'''
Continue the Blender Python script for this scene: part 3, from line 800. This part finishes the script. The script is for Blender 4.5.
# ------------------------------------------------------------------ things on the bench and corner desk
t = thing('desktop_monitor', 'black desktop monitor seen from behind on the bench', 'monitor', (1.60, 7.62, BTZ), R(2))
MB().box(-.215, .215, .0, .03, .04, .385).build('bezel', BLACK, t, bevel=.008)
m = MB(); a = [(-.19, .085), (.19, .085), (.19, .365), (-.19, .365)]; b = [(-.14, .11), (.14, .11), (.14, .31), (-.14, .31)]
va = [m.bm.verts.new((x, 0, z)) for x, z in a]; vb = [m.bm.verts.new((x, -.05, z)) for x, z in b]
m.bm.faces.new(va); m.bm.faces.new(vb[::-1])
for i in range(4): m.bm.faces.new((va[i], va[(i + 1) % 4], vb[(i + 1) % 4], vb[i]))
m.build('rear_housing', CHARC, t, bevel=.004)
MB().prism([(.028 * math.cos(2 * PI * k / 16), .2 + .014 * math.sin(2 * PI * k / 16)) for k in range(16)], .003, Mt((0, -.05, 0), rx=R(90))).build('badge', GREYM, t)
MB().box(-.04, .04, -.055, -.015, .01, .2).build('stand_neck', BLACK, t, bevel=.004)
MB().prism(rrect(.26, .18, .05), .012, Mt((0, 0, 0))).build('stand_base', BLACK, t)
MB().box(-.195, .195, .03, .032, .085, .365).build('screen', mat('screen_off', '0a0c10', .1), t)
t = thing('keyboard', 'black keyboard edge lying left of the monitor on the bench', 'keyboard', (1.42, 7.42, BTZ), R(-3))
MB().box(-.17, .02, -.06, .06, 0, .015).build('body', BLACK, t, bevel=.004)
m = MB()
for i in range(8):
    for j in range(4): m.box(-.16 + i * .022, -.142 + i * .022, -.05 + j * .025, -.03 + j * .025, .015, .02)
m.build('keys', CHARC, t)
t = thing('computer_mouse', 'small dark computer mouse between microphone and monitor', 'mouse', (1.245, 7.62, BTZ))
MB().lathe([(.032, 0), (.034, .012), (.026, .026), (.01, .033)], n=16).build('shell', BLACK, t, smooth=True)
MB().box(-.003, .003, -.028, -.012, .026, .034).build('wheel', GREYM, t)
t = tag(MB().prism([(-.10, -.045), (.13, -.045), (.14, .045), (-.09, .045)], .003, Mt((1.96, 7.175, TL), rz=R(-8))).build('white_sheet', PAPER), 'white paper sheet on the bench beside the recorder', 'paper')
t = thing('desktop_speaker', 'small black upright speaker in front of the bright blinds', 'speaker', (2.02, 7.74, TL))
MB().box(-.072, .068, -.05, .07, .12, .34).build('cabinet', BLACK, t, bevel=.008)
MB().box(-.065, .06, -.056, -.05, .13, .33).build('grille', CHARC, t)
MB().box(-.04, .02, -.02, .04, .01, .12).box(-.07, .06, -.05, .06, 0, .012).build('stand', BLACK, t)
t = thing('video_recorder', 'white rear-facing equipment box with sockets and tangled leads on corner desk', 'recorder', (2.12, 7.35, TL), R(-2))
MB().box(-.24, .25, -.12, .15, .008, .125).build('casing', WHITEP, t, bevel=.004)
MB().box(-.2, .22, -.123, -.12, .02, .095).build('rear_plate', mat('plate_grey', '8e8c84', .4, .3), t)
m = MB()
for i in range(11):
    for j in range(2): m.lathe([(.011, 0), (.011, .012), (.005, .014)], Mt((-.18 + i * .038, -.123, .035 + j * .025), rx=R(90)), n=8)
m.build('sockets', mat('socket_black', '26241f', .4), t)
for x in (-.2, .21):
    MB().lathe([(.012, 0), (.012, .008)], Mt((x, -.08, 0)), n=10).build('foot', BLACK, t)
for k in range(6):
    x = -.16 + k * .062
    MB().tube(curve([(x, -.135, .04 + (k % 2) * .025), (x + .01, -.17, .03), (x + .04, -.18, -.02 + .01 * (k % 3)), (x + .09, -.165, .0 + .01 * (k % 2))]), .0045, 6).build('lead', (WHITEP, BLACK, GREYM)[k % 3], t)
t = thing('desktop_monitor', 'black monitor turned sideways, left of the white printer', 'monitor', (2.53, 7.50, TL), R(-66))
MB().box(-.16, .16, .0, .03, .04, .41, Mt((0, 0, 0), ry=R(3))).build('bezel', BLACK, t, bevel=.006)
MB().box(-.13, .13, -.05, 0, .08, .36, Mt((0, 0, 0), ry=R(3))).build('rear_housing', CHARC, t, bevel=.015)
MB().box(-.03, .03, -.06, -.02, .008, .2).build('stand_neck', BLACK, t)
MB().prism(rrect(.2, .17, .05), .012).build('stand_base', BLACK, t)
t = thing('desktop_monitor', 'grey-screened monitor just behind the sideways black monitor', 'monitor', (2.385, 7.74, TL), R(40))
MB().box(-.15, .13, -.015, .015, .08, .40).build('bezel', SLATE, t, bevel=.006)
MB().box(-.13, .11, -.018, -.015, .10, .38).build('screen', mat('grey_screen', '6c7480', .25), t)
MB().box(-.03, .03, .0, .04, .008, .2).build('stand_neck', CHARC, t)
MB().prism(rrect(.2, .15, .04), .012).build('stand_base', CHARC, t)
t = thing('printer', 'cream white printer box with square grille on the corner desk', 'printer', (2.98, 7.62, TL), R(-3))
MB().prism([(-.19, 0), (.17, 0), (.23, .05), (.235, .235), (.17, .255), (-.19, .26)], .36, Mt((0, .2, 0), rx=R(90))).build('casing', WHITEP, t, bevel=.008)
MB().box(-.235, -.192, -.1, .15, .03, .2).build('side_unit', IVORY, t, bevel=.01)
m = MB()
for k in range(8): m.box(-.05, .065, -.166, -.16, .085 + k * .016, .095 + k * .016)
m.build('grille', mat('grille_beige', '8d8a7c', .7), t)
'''
The answer is the number of lines in the preceding material that hold "from"; write that number and nothing else.

> **REPLY**:
2